___ SOURCE DATA ___

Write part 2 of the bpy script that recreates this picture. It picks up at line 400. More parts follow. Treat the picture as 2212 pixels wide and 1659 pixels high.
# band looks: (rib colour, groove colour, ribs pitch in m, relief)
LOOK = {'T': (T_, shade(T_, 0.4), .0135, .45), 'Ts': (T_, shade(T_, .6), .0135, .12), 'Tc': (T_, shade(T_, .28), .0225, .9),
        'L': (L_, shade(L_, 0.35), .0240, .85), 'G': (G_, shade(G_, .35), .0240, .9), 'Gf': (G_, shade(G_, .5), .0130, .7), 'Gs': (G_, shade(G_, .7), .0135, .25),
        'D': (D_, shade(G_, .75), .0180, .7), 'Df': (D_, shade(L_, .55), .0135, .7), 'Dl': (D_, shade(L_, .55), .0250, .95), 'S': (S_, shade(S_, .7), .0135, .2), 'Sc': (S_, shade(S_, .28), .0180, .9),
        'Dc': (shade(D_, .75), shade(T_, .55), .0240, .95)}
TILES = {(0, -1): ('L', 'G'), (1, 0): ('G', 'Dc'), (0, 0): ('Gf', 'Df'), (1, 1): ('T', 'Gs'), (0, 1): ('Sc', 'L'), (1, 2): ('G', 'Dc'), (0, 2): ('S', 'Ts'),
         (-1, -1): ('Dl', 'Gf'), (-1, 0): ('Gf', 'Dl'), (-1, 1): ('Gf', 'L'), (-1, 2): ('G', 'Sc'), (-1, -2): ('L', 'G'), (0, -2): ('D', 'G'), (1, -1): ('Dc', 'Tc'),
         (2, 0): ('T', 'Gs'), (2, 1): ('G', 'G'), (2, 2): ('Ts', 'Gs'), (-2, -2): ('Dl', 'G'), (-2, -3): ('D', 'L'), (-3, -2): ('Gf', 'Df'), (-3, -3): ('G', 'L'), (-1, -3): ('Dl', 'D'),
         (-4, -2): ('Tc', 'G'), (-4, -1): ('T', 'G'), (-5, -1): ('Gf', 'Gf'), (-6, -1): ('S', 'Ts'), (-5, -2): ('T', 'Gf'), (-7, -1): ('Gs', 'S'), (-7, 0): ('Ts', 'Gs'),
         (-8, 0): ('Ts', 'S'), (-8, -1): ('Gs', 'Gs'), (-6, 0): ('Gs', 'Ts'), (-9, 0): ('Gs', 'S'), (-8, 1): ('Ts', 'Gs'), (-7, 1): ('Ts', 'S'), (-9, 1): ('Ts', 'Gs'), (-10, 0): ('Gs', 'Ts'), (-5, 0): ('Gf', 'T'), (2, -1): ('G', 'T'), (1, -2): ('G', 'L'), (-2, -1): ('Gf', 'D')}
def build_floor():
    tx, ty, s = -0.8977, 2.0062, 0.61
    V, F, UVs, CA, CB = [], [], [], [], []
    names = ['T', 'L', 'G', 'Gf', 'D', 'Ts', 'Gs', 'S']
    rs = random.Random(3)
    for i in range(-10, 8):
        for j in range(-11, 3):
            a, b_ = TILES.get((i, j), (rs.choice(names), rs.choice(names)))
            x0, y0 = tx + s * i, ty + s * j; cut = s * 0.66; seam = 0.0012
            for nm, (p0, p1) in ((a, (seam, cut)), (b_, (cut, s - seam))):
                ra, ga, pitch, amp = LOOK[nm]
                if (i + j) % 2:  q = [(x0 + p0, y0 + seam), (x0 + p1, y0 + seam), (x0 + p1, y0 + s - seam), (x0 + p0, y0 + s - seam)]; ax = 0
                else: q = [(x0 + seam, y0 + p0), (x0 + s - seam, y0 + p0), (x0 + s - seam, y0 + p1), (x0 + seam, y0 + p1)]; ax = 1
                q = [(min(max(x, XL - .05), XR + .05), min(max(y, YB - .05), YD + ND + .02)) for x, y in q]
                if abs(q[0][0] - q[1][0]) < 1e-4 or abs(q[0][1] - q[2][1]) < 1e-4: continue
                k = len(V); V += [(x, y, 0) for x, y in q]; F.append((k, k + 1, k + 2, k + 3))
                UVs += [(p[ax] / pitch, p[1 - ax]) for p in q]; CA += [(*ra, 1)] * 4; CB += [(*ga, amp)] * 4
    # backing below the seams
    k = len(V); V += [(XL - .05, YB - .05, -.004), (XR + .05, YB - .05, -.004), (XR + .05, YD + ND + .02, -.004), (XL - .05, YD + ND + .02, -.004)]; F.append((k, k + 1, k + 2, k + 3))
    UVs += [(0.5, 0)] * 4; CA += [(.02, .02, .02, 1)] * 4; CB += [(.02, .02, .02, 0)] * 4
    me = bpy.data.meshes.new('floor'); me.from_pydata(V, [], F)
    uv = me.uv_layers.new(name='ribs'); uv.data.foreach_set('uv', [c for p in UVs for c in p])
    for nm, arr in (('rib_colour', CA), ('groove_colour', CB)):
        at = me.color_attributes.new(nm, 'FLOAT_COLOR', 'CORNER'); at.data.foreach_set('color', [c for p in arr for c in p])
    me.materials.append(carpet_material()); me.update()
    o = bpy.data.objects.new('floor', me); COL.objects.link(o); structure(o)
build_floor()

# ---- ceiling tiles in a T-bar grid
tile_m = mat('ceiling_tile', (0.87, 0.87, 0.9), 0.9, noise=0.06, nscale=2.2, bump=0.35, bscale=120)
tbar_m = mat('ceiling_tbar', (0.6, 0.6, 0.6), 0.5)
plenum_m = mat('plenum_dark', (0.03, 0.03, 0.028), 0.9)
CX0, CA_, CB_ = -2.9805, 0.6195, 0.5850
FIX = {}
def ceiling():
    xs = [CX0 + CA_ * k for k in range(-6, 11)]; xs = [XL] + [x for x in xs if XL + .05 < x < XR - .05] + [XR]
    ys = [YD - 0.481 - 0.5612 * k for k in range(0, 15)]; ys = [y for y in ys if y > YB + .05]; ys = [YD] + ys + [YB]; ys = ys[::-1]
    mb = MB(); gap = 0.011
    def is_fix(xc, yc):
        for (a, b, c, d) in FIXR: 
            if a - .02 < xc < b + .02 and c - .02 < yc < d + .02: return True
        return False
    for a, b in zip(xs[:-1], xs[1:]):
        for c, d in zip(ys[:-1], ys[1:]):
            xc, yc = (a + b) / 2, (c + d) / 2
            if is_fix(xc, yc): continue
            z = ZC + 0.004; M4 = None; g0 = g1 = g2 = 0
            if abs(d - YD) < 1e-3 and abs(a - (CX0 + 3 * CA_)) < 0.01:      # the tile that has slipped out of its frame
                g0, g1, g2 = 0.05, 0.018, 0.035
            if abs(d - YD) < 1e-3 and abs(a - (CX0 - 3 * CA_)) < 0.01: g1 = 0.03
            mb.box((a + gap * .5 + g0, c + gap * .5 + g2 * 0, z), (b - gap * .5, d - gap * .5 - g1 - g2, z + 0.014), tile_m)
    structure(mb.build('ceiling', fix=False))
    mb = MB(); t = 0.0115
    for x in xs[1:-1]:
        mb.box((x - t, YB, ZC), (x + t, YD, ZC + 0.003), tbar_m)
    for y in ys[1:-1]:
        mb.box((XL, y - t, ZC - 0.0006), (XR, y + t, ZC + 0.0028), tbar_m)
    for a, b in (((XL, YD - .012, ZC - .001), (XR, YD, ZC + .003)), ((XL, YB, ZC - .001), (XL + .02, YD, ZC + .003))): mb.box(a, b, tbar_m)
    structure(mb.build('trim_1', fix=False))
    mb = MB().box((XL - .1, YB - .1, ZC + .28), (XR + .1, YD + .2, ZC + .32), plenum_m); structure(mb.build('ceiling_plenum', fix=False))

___

◆ **REQUIREMENT**: Repeat the material in full, exactly as it stands.

◆ **TASK SOLUTION**:
Write part 2 of the bpy script that recreates this picture. It picks up at line 400. More parts follow. Treat the picture as 2212 pixels wide and 1659 pixels high.
# band looks: (rib colour, groove colour, ribs pitch in m, relief)
LOOK = {'T': (T_, shade(T_, 0.4), .0135, .45), 'Ts': (T_, shade(T_, .6), .0135, .12), 'Tc': (T_, shade(T_, .28), .0225, .9),
        'L': (L_, shade(L_, 0.35), .0240, .85), 'G': (G_, shade(G_, .35), .0240, .9), 'Gf': (G_, shade(G_, .5), .0130, .7), 'Gs': (G_, shade(G_, .7), .0135, .25),
        'D': (D_, shade(G_, .75), .0180, .7), 'Df': (D_, shade(L_, .55), .0135, .7), 'Dl': (D_, shade(L_, .55), .0250, .95), 'S': (S_, shade(S_, .7), .0135, .2), 'Sc': (S_, shade(S_, .28), .0180, .9),
        'Dc': (shade(D_, .75), shade(T_, .55), .0240, .95)}
TILES = {(0, -1): ('L', 'G'), (1, 0): ('G', 'Dc'), (0, 0): ('Gf', 'Df'), (1, 1): ('T', 'Gs'), (0, 1): ('Sc', 'L'), (1, 2): ('G', 'Dc'), (0, 2): ('S', 'Ts'),
         (-1, -1): ('Dl', 'Gf'), (-1, 0): ('Gf', 'Dl'), (-1, 1): ('Gf', 'L'), (-1, 2): ('G', 'Sc'), (-1, -2): ('L', 'G'), (0, -2): ('D', 'G'), (1, -1): ('Dc', 'Tc'),
         (2, 0): ('T', 'Gs'), (2, 1): ('G', 'G'), (2, 2): ('Ts', 'Gs'), (-2, -2): ('Dl', 'G'), (-2, -3): ('D', 'L'), (-3, -2): ('Gf', 'Df'), (-3, -3): ('G', 'L'), (-1, -3): ('Dl', 'D'),
         (-4, -2): ('Tc', 'G'), (-4, -1): ('T', 'G'), (-5, -1): ('Gf', 'Gf'), (-6, -1): ('S', 'Ts'), (-5, -2): ('T', 'Gf'), (-7, -1): ('Gs', 'S'), (-7, 0): ('Ts', 'Gs'),
         (-8, 0): ('Ts', 'S'), (-8, -1): ('Gs', 'Gs'), (-6, 0): ('Gs', 'Ts'), (-9, 0): ('Gs', 'S'), (-8, 1): ('Ts', 'Gs'), (-7, 1): ('Ts', 'S'), (-9, 1): ('Ts', 'Gs'), (-10, 0): ('Gs', 'Ts'), (-5, 0): ('Gf', 'T'), (2, -1): ('G', 'T'), (1, -2): ('G', 'L'), (-2, -1): ('Gf', 'D')}
def build_floor():
    tx, ty, s = -0.8977, 2.0062, 0.61
    V, F, UVs, CA, CB = [], [], [], [], []
    names = ['T', 'L', 'G', 'Gf', 'D', 'Ts', 'Gs', 'S']
    rs = random.Random(3)
    for i in range(-10, 8):
        for j in range(-11, 3):
            a, b_ = TILES.get((i, j), (rs.choice(names), rs.choice(names)))
            x0, y0 = tx + s * i, ty + s * j; cut = s * 0.66; seam = 0.0012
            for nm, (p0, p1) in ((a, (seam, cut)), (b_, (cut, s - seam))):
                ra, ga, pitch, amp = LOOK[nm]
                if (i + j) % 2:  q = [(x0 + p0, y0 + seam), (x0 + p1, y0 + seam), (x0 + p1, y0 + s - seam), (x0 + p0, y0 + s - seam)]; ax = 0
                else: q = [(x0 + seam, y0 + p0), (x0 + s - seam, y0 + p0), (x0 + s - seam, y0 + p1), (x0 + seam, y0 + p1)]; ax = 1
                q = [(min(max(x, XL - .05), XR + .05), min(max(y, YB - .05), YD + ND + .02)) for x, y in q]
                if abs(q[0][0] - q[1][0]) < 1e-4 or abs(q[0][1] - q[2][1]) < 1e-4: continue
                k = len(V); V += [(x, y, 0) for x, y in q]; F.append((k, k + 1, k + 2, k + 3))
                UVs += [(p[ax] / pitch, p[1 - ax]) for p in q]; CA += [(*ra, 1)] * 4; CB += [(*ga, amp)] * 4
    # backing below the seams
    k = len(V); V += [(XL - .05, YB - .05, -.004), (XR + .05, YB - .05, -.004), (XR + .05, YD + ND + .02, -.004), (XL - .05, YD + ND + .02, -.004)]; F.append((k, k + 1, k + 2, k + 3))
    UVs += [(0.5, 0)] * 4; CA += [(.02, .02, .02, 1)] * 4; CB += [(.02, .02, .02, 0)] * 4
    me = bpy.data.meshes.new('floor'); me.from_pydata(V, [], F)
    uv = me.uv_layers.new(name='ribs'); uv.data.foreach_set('uv', [c for p in UVs for c in p])
    for nm, arr in (('rib_colour', CA), ('groove_colour', CB)):
        at = me.color_attributes.new(nm, 'FLOAT_COLOR', 'CORNER'); at.data.foreach_set('color', [c for p in arr for c in p])
    me.materials.append(carpet_material()); me.update()
    o = bpy.data.objects.new('floor', me); COL.objects.link(o); structure(o)
build_floor()

# ---- ceiling tiles in a T-bar grid
tile_m = mat('ceiling_tile', (0.87, 0.87, 0.9), 0.9, noise=0.06, nscale=2.2, bump=0.35, bscale=120)
tbar_m = mat('ceiling_tbar', (0.6, 0.6, 0.6), 0.5)
plenum_m = mat('plenum_dark', (0.03, 0.03, 0.028), 0.9)
CX0, CA_, CB_ = -2.9805, 0.6195, 0.5850
FIX = {}
def ceiling():
    xs = [CX0 + CA_ * k for k in range(-6, 11)]; xs = [XL] + [x for x in xs if XL + .05 < x < XR - .05] + [XR]
    ys = [YD - 0.481 - 0.5612 * k for k in range(0, 15)]; ys = [y for y in ys if y > YB + .05]; ys = [YD] + ys + [YB]; ys = ys[::-1]
    mb = MB(); gap = 0.011
    def is_fix(xc, yc):
        for (a, b, c, d) in FIXR: 
            if a - .02 < xc < b + .02 and c - .02 < yc < d + .02: return True
        return False
    for a, b in zip(xs[:-1], xs[1:]):
        for c, d in zip(ys[:-1], ys[1:]):
            xc, yc = (a + b) / 2, (c + d) / 2
            if is_fix(xc, yc): continue
            z = ZC + 0.004; M4 = None; g0 = g1 = g2 = 0
            if abs(d - YD) < 1e-3 and abs(a - (CX0 + 3 * CA_)) < 0.01:      # the tile that has slipped out of its frame
                g0, g1, g2 = 0.05, 0.018, 0.035
            if abs(d - YD) < 1e-3 and abs(a - (CX0 - 3 * CA_)) < 0.01: g1 = 0.03
            mb.box((a + gap * .5 + g0, c + gap * .5 + g2 * 0, z), (b - gap * .5, d - gap * .5 - g1 - g2, z + 0.014), tile_m)
    structure(mb.build('ceiling', fix=False))
    mb = MB(); t = 0.0115
    for x in xs[1:-1]:
        mb.box((x - t, YB, ZC), (x + t, YD, ZC + 0.003), tbar_m)
    for y in ys[1:-1]:
        mb.box((XL, y - t, ZC - 0.0006), (XR, y + t, ZC + 0.0028), tbar_m)
    for a, b in (((XL, YD - .012, ZC - .001), (XR, YD, ZC + .003)), ((XL, YB, ZC - .001), (XL + .02, YD, ZC + .003))): mb.box(a, b, tbar_m)
    structure(mb.build('trim_1', fix=False))
    mb = MB().box((XL - .1, YB - .1, ZC + .28), (XR + .1, YD + .2, ZC + .32), plenum_m); structure(mb.build('ceiling_plenum', fix=False))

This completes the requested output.